Sentenza della Corte d’Appello di Catanzaro nel processo nato dall’operazione “Romanzo criminale” contro il clan Patania di Stefanaconi. Confermate tutte le condanne della sentenza di primo grado, ma ribaltate anche tutte le assoluzioni in accoglimento dell’appello del pm della Dda, Andrea Mancuso. Questa la sentenza: Giuseppina Iacopetta (vedova di Fortunato Patania): 14 anni; Saverio Patania: 15 anni; Salvatore Patania: 15 anni; Giuseppe Patania: 16 anni; Nazzareno Patania: 12 anni; Bruno Patania: 9 anni (in primo grado era stato assolto per non aver commesso il fatto e perchè il fatto non sussiste); Andrea Patania (cugino dei cinque fratelli Patania): 9 anni (12 anni); Caterina Caglioti (moglie di Nazzareno Patania): 12 anni; Nicola Figliuzzi (collaboratore di giustizia): 4 anni e 6 mesi per concorso esterno (assolto per non aver commesso il fatto in primo grado); Cristian Loielo: 10 anni per concorso esterno in associazione mafiosa (assolto in primo grado); Alessandro Bartalotta: 10 anni; Francesco Lopreiato: 10 anni per associazione mafiosa (assolto in primo grado). Non luogo a procedere per Cosimo Caglioti (13 anni in primo grado) in quanto si è suicidato in carcere il 23 maggio scorso.

 


La sentenza di primo grado - che è stata ora riformata dalla Corte d’Appello - era stata emessa dal Tribunale di Vibo Valentia il 12 marzo 2017. La camera di consiglio (presidente Lucia Monaco, ora trasferita alla Corte d’Appello di Reggio Calabria) era durata quasi sei ore. Le assoluzioni decise dal Tribunale di Vibo Valentia si sono però tutte tramutate in pesanti condanne in Corte d’Appello a Catanzaro, presieduta dal giudice Loredana De Franco. Regge, dunque, il reato di associazione mafiosa per il clan Patania che, per la prima volta, viene riconosciuto come gruppo di stampo mafioso operante su Stefanaconi.
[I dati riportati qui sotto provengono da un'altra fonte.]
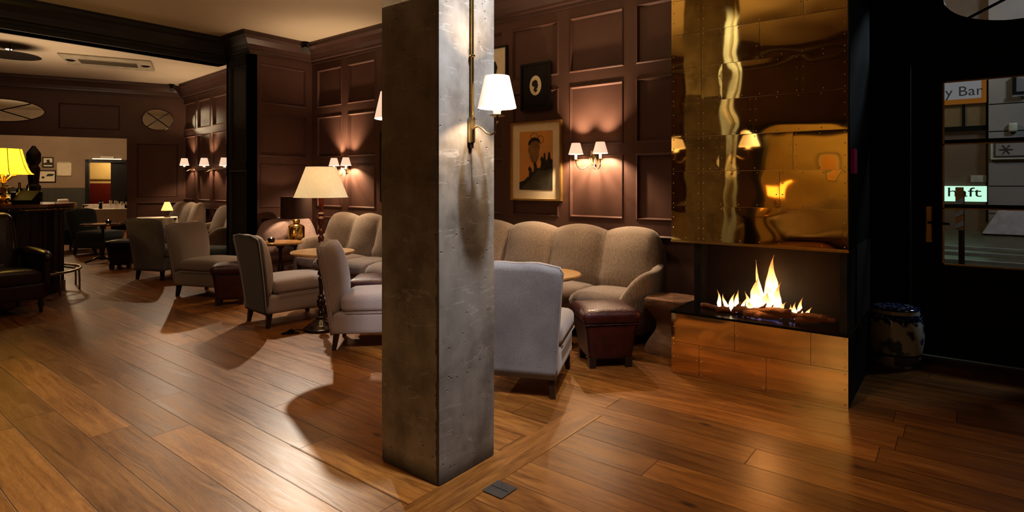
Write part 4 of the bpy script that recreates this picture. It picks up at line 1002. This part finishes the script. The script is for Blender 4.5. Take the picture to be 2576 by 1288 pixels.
# plug and cord lying on the floor
pts = []
px0, py0 = flx, fly
for i in range(60):
    a = i/59; ang = a*4.6*PI; rr = .045+.05*(1-a)
    X_ = -1.765-.17-.10*a + rr*math.cos(ang)*.9; Z_ = 5.22-.10*a + rr*math.sin(ang)*.6
    x_, y_ = W(X_, Z_); pts.append((x_, y_, .006+.004*(1+math.sin(a*9))*.8))
cd = thing('power_cord', 'black cord coiled on the floor with its plug beside the floor lamp', 'cord', (0, 0, 0)); bm = B(); tube(bm, pts, .0042, 6); obj('cord', bm, 'black', cd, smooth='all')
bm = B(); x_, y_ = W(-2.0, 5.18); tube(bm, [(x_, y_, .022), (x_+.03, y_+.006, .024), (x_+.055, y_+.01, .022)], [.014, .022, .012], 12); obj('plug', bm, 'black', cd, smooth='all')

# stump side table
x, y = W(1.27, 4.60); t = obj('stump_table', None or B(), 'stump') if False else None
bm = B(); n = 12; rings = []
for i in range(n+1):
    u = i/n; z = .44*u; wv = .145+.035*math.cos(2*PI*u)*1.0+.01*math.sin(9*u)
    if u > .97: wv = .18
    ring = []
    for k in range(24):
        a = 2*PI*k/24; c, s = math.cos(a), math.sin(a); q = (abs(c)**6+abs(s)**6)**(-1/6)
        ring.append(bm.verts.new((c*q*wv*(1+.03*noise.noise(Vector((c, s, z*4)))), s*q*wv, z)))
    rings.append(ring)
for a, b in zip(rings, rings[1:]):
    for k in range(24): bm.faces.new((a[k], a[(k+1)%24], b[(k+1)%24], b[k]))
bm.faces.new(rings[0][::-1]); bm.faces.new(rings[-1]); bmesh.ops.bevel(bm, geom=[e for e in bm.edges if all(abs(v.co.z-.44) < 1e-4 for v in e.verts)], offset=.008, segments=2, affect='EDGES')
tag(obj('stump_table', bm, 'stump', loc=(-1.83, 4.42, 0), rz=.0, smooth=True), 'waisted carved wood stump table between sofa and fireplace', 'side table')
# porcelain stool
x, y = -.40, 5.15
t = thing('garden_stool', 'blue and white porcelain drum stool in the dark corner by the door', 'stool', (x, y, 0))
bm = B(); lathe(bm, [(.125, 0), (.14, .004), (.15, .03), (.175, .12), (.187, .22), (.18, .31), (.162, .39), (.155, .405), (.158, .415), (.150, .43), (.12, .44), (.05, .444), (.001, .445)], 48); obj('body', bm, 'porcelain', t, smooth='all')
bm = B()
for z, R in ((.075, .166), (.365, .170)):
    for i in range(22):
        a = 2*PI*i/22; lathe(bm, [(.006, -.004), (.008, 0), (.001, .006)], 6, (R*math.cos(a), R*math.sin(a), z), cap=False)
obj('bosses', bm, 'porcelain', t, smooth='all')['kind'] = 'stuff'

# ------------------------------------------------------------------ bar
bx, by = W(-6.2, 7.05); bar = thing('bar_counter', 'dark curved wooden bar counter with polished top at the left edge', 'bar counter', (bx, by, 0))
def stadium(r, L=2.4, n=24): return [(r*math.cos(a), r*math.sin(a)) for a in [i*PI/n for i in range(n+1)]] + [(-r, -L), (r, -L)]
bm = B(); prism(bm, stadium(.70), 1.065, 1.10); obj('countertop', bm, 'bartop', bar)
bm = B(); prism(bm, stadium(.69), 1.02, 1.063); obj('top_moulding', bm, 'barwood', bar); bm = B()
tube(bm, [(p_[0], p_[1], 1.035) for p_ in stadium(.697)[:25]]+[(-.697, -2.3, 1.035)], .006, 6)
for i in range(26):
    a = i*PI/25; lathe(bm, [(.009, -.008), (.012, 0), (.009, .008)], 8, (.70*math.cos(a), .70*math.sin(a), 1.04))
for i in range(12): lathe(bm, [(.009, -.008), (.012, 0), (.009, .008)], 8, (.70, -.1-i*.12, 1.04))
obj('brass_studs', bm, 'brass', bar, smooth='all')['kind'] = 'stuff'
bm = B(); prism(bm, stadium(.55), .12, 1.02); prism(bm, stadium(.585), 0, .12)
for i in range(13):
    a = i*PI/12; c, s = math.cos(a), math.sin(a); box(bm, .555*c-.012, .555*c+.012, .555*s-.012, .555*s+.012, .12, 1.02)
obj('panelled_body', bm, 'barwood', bar)
bm = B(); tube(bm, [(.74*math.cos(i*PI/24), .74*math.sin(i*PI/24), .26) for i in range(25)]+[(-.74, -2.2, .26)], .016, 10); tube(bm, [(.74, 0, .26), (.74, -.7, .26), (.74, -2.2, .26)], .016, 10)
obj('foot_rail', bm, 'brass_old', bar, smooth='all')
for a in (.0, .55, 1.1, 1.7, 2.4):
    bm = B(); c, s = math.cos(a), math.sin(a); tube(bm, [(.56*c, .56*s, .30), (.70*c, .70*s, .27), (.74*c, .74*s, .26), (.745*c, .745*s, .12), (.745*c, .745*s, 0)], .011, 8); obj('rail_bracket', bm, 'brass_old', bar, smooth='all')
bm = B(); tube(bm, [(.74, -.75, .26), (.745, -.75, .12), (.745, -.75, 0)], .011, 8); obj('rail_bracket', bm, 'brass_old', bar, smooth='all')
# yellow bar lamp
t = thing('bar_lamp', 'brass bar lamp with flared bright yellow silk shade', 'lamp', (*W(-5.98, 6.78), 1.10))
bm = B(); lathe(bm, [(.09, 0), (.095, .01), (.06, .025), (.03, .04), (.055, .055), (.06, .075), (.04, .10), (.018, .12), (.018, .14), (.03, .15), (.022, .165), (.016, .19), (.10, .195), (.10, .205), (.018, .21), (.014, .24), (.024, .26), (.012, .30), (.012, .45)], 28); obj('base', bm, 'brass', t, smooth=True)
for s in (-1, 1):
    for w_ in (0, PI/2):
        bm = B(); tube(bm, [(s*math.cos(w_)*r_, s*math.sin(w_)*r_, z_) for r_, z_ in ((.0, .25), (.03, .285), (.07, .335), (.105, .34), (.12, .325))], [.006, .012, .015, .010, .006], 8); obj('curved_arm', bm, 'brass', t, smooth='all')
bm = B(); prof = [(.285-.115*(i/12)**.55, .355+.30*i/12) for i in range(13)]; lathe(bm, prof, 8, cap=False)
obj('lamp_shade', bm, 'shade_yellow', t)
bm = B()
for k in range(8):
    a = 2*PI*k/8; tube(bm, [(r_*math.cos(a)*1.004, r_*math.sin(a)*1.004, z_) for r_, z_ in prof], .004, 5)
obj('shade_ribs', bm, 'poster', t, smooth='all')
light('POINT', 'bulb_light', (0, 0, .52), 6, (1, .75, .3), .04, t)
# things on the bar
t = thing('menu_box', 'dark slanted box standing on the bar beside the brass lamp', 'box', (*W(-5.78, 6.85), 1.10), .9)
bm = B(); vs = [(-.10, -.08, 0), (.10, -.08, 0), (.10, .10, 0), (-.10, .10, 0), (-.10, -.08, .05), (.10, -.08, .05), (.10, .10, .16), (-.10, .10, .16)]; V_ = [bm.verts.new(q) for q in vs]
for f in ((3,2,1,0),(4,5,6,7),(0,1,5,4),(1,2,6,5),(2,3,7,6),(3,0,4,7)): bm.faces.new([V_[i] for i in f])
obj('box', bm, 'black', t); bm = B(); V_ = [bm.verts.new(q) for q in ((-.05, -.03, .079), (.03, -.03, .079), (.03, .05, .127), (-.05, .05, .127))]; bm.faces.new(V_); obj('paper', bm, 'cloth', t)
for i, (X_, Z_, hh) in enumerate([(-6.35, 7.25, .22), (-6.28, 7.35, .26), (-6.12, 7.3, .24), (-6.42, 7.05, .2)]):
    t = thing('bar_bottle', 'dark bottle on the bar behind the yellow lamp', 'bottle', (*W(X_, Z_), 1.10), 0, 'bottles on the bar')
    bm = B(); lathe(bm, [(.034, 0), (.036, .01), (.036, hh*.6), (.014, hh*.75), (.012, hh)], 16); obj('body', bm, 'bottle', t, smooth=True)
    bm = B(); lathe(bm, [(.0365, hh*.2), (.0365, hh*.5)], 16, cap=False); obj('bottle_label', bm, 'cloth', t, smooth=True)
t = thing('bar_post', 'dark carved wooden post with a finial at the back of the bar', 'post', (*W(-8.05, 9.7), 0))
bm = B(); lathe(bm, [(.12, 0), (.12, 1.2), (.09, 1.22), (.10, 1.3), (.07, 1.34), (.09, 1.6), (.06, 1.65), (.10, 1.72), (.10, 1.85), (.07, 1.9), (.02, 1.98)], 20); obj('shaft', bm, 'barwood', t, smooth=True)
bm = B(); box(bm, -.3, .3, -.25, .25, 0, 1.17); box(bm, -.33, .33, -.28, .28, 1.17, 1.2); t2 = tag(obj('back_bar_cabinet', bm, 'barwood', loc=(*W(-8.55, 9.75), 0), rz=.2), 'low dark cabinet behind the rounded end of the bar', 'cabinet')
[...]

Il procedimento nasce dagli esiti di una complessa ed articolata attività di indagine condotta dai militari del Roninv dei carabinieri del Comando provinciale di Vibo Valentia che ha preso le mosse da molteplici fatti omicidiari consumati tra settembre 2011 e luglio 2012 nella provincia di Vibo Valentia, in relazione ai quali sono stati celebrati distinti processi a Catanzaro nell’ambito dell’operazione c.d. “Gringia”. Alla morte di Fortunato Patania (ucciso nel settembre 2011 dal clan dei Piscopisani), i figli – seppure formalmente non battezzati nella ‘ndrangheta per via della faida in corso con i Piscopisani – avrebbero preso “parte attiva all’associazione mafiosa, riconosciuti nel contesto criminale locale quali responsabili di Stefanaconi e stretti alleati del boss Pantaleone Mancuso, alias Scarpuni, che avrebbe finanziato con 100mila euro la guerra di mafia contro il clan dei Piscopisani provvedendo al reperimento delle armi da fuoco”.


Associazione mafiosa, usura, estorsione, danneggiamenti, detenzione e porto illegale di armi da fuoco i reati, a vario titolo, contestati agli imputati. Impegnati nel collegio di difesa gli avvocati: Sergio Rotundo, Enzo Galeota, Antonio Lomonaco, Francesco Capria (per Loielo e Salvatore Patania), Costantino Casuscelli, Salvatore Staiano (per Lopreiato unitamente all'avvocato Casuscelli), Gregorio Viscomi, Tiziana Barillaro, Loredana Gemelli (per Nicola Figliuzzi) Strazzullo, Giovanni Oliverio. Parti civili il Comune di Stefanaconi e la Provincia di Vibo Valentia (avvocati Daniela Fuscà e Rino Rocchetto), la Regione Calabria, Sos Impresa e Gerardo Caparrotta.